Last year when I was doing kite making as part of MYP Technology, students were at the stage of designing and planning the materials they would need to make their kites. As there were quite a few calculations involved, one student asked if he could use his phone as a calculator. I was amazed that he asked this question and that he hadn't just automatically done it. Having spent 4 years in a school with a tablet programme it was hard to think that any teacher might discourage a student from using any technology he happened to be carrying around with him. And yet in many schools cell phones are banned in class.
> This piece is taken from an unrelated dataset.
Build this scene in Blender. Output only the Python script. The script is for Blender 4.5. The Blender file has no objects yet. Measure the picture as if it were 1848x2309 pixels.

The Horizon Report K-12, however, shows that the future is mobile. Students are getting phones at a younger and younger age and the predictions are that in less than 2 years mobile devices will outnumber PCs - already in Japan 75% of internet use is on mobile "always connected" devices. Phones that were at one time seen as a distraction in the classroom, that were at one time just devices for sending SMSs and for calling, are now the doorways to the vast content of the internet. I would say it would be hard to find a high school student at our school who doesn't have such a phone.
The iPad has done a lot to transform the view of mobile devices into a tool for learning. Already schools are using them with students as e-readers and places to view video as well as to connect to the internet. Another feature of the iPads (or iTouches) is the vast number of educational apps that students are using and web content is now adjusting itself to being used on mobile devices too. At the recent ECIS IT Conference I was talking to teachers and IT leaders from schools who said they were ordering hundreds of iPads for next school year. They said they were leapfrogging over the 1:1 laptop programme and going straight into a 1:1 iPad programme. Certainly this is much cheaper and needs less infrastructure and technical support, and it's even cheaper if students are allowed to bring in their own - schools won't even need to buy or maintain them. In middle and secondary schools I can see iPads becoming part of what a student needs, in the same way that graphic calculators are used in maths and science. I can see the hardware budget going the same way as the software budget has gone in recent years with the explosion of Web 2.0 tools. This year, for example, our total spending on software has been less than $300. If we are not having to buy desktops and laptops, I can see our hardware budget being dramatically cut too.
The great advantage of the iPad or other tablet is using them as electronic book readers with highlighting and annotation tools, dictionaries and so on. Now they also have many apps for creation, images, audio and video which means students won't need to use a desktop at all. Best of all is the size and weight of these devices - small and light enough to fit into a pocket or small bag.